ここから前半部分が実に明るいタッチで展開していていい。朔美がまるで記憶喪失を楽しむように、細見や大島と接し、冗談を交わしながらの物語がとっても軽やかなのです。主演を演じた倉科カナの演技もなかなかで、心は17歳で体は27歳という微妙な戸惑いも軽くいなすあたりがとってもいい。

やがて見えてくる、彼女の職場、なぜか「死ねばいいのに」と現れる女竹内。なぜ10年?次々と現れる人々はなに?などなどがサスペンスになるのだが、長回しを多用したワンシーンワンカット、やスローモーションのカメラがゆったりとした時の流れを描いていく。

そして、一年に二度の交通事故という事実を知るにつけて物語は一気にクライマックスへ。

朔美は片思いの手島という男性が高校時代からいたが、それに気がついたときはすでに細見の彼女だった。そして、手島と車に乗っているときに谷口に追突され、手島だけ死んだ。悲嘆した朔美はリストカットを繰り返した末に車に飛び込んで自殺未遂をした。それが二度目の事故であるとわかる。

二度目の事故の時、カメラはボートに乗って歌の練習をしていた美加の視線から、つまり冒頭と逆の視点から朔美をとらえる。傘が舞い、車が迫る。

一方、最初の事故の賠償金を借りた大島は、気まずい思いでいったんは朔美を去るが、終盤にもう一度再会。

家にあった半分の絵は朔美が手島と書いたもので、半分は手島の彼女である竹内が所有している。一度は取り戻すも再度竹内に返し、一人浜辺でキャンプする朔美のところへ細見がやってくる。なにげなくすべてがわかった上での仲直り。そして、キャンプの翌朝大島ともう一度会う。

結局記憶は戻らない。しかし、周りの登場人物それぞれが誰もが善人で屈託なく朔美と接する。そして、さりげなく元の生活へと導いていくように見えるのである。

記憶が戻らないとはいえ、何かすべてが見えたように思う朔美のショットでエンディング。
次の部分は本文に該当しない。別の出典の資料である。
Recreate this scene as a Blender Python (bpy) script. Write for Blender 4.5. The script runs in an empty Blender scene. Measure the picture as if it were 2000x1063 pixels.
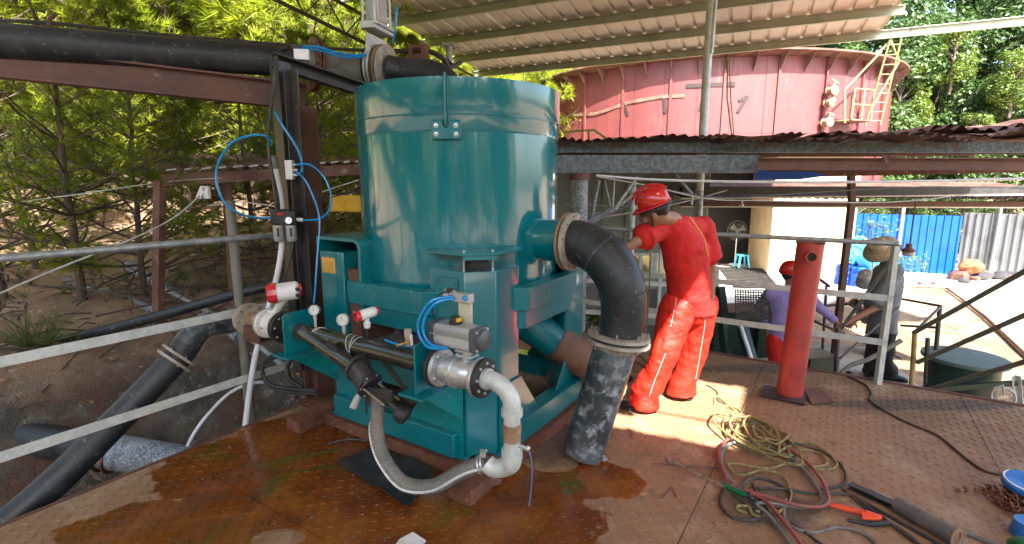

暗転。

流れが緩やかで、最後までそのトーンが変わらないし、前半の軽快なタッチが後半につれて、それほど乱れるわけもなく終盤の真相へと流れていく。そして、さらっと終わるラストが何とも切ない。

評判の良い声も聞こえてこないし、ヒットもしてないみたいですが、私は良かった。倉科カナも大島を演じた伽奈もいい味を出していたと思います。私は好きですねこの映画。